Alles existiert in ihrem Werk scheinbar einträchtig nebeneinander: das kleine und das große Format, das all-over-Prinzip und die Systematik, Gesammeltes und Gebautes, Additives und Subtraktives. Viele Boxen sind bis an den Rand ausgefüllt, manche wie "Welterbe" bleiben fast leer, wiederum andere enthalten nicht den Gegenstand selbst, sondern deren Abbild, etwa der "Flaschenkasten": Neun leere transparente Glasflaschen ohne Etikett, nebeneinander aufgereiht, stehen in einer weißgebeizten Holzbox, doch es sind nicht die Flaschen selbst, sondern eine auf transparente Folie vergrößerte Fotografie, die als Stellvertreter für den verlorenen Gegenstand steht.
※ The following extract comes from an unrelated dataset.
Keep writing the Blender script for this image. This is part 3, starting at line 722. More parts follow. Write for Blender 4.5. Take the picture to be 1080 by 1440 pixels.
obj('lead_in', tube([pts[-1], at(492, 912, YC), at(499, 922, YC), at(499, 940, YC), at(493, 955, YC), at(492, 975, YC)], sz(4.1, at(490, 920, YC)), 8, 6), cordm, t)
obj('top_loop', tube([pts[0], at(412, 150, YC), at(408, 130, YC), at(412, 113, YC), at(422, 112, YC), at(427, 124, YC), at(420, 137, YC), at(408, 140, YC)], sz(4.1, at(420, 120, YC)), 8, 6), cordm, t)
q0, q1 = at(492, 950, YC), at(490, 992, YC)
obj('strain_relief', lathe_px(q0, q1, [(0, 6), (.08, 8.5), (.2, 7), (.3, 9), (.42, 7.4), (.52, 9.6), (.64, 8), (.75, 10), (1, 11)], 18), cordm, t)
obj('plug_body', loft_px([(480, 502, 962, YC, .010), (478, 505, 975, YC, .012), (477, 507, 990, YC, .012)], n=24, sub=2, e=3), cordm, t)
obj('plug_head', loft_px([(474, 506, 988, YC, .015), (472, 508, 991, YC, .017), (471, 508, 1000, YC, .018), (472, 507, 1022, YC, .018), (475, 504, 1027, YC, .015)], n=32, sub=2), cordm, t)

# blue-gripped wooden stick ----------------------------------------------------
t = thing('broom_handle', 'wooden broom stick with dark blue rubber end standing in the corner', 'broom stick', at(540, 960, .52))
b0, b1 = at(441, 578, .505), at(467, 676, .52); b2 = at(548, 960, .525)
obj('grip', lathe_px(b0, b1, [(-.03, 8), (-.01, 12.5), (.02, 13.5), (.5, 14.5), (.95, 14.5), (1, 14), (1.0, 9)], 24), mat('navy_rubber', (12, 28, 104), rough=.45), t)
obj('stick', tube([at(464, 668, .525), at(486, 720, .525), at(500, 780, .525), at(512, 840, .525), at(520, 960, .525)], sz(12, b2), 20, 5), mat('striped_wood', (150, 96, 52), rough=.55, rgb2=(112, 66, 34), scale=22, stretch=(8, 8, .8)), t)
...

In unserer kunsthistorischen Erinnerung blitzen in diesem Zusammenhang diffus die ätherischen Stillleben eines Nicolas de Staël oder Giorgio Morandi auf. Die Transparenz als Motiv wird in Hockes Objektarbeit – jenseits des en passant aufscheinenden Illusionismus – gleich dreifach befragt, mit der Materialität der Flasche, der Folie als Bildträger sowie der Glasscheibe des Kastens. Hier ignoriert sie wiederum bewusst die grundsätzliche Reproduktionsmöglichkeit, diesmal des fotografischen Abbildes, denn auch dieses Werk ist keine Edition, sondern ein Unikat. Zugrunde liegen stets langwierige, grundsätzliche und intelligente Überlegungen zu Material und Präsentationsform in der zeitgenössischen Skulptur. Der Präsentationsort Galerie wird zum erweiterten Raum dieser Fragestellungen. Die Objekte seien "stumme Zeugen", so die Künstlerin, sie schaffe "keine Abbilder, sondern Dinge selbst". Und die Dinge werden von ihr entkontextualisiert und schließlich neu verortet. Über das Bild-Abbild-Verhältnis, über Zwei- und Dreidimensionalität oder über das Material in ihrer puren Form und ihrer rätselhaften Inszenierung kann man vor Hockes faszinierendem Werk trefflich nachdenken.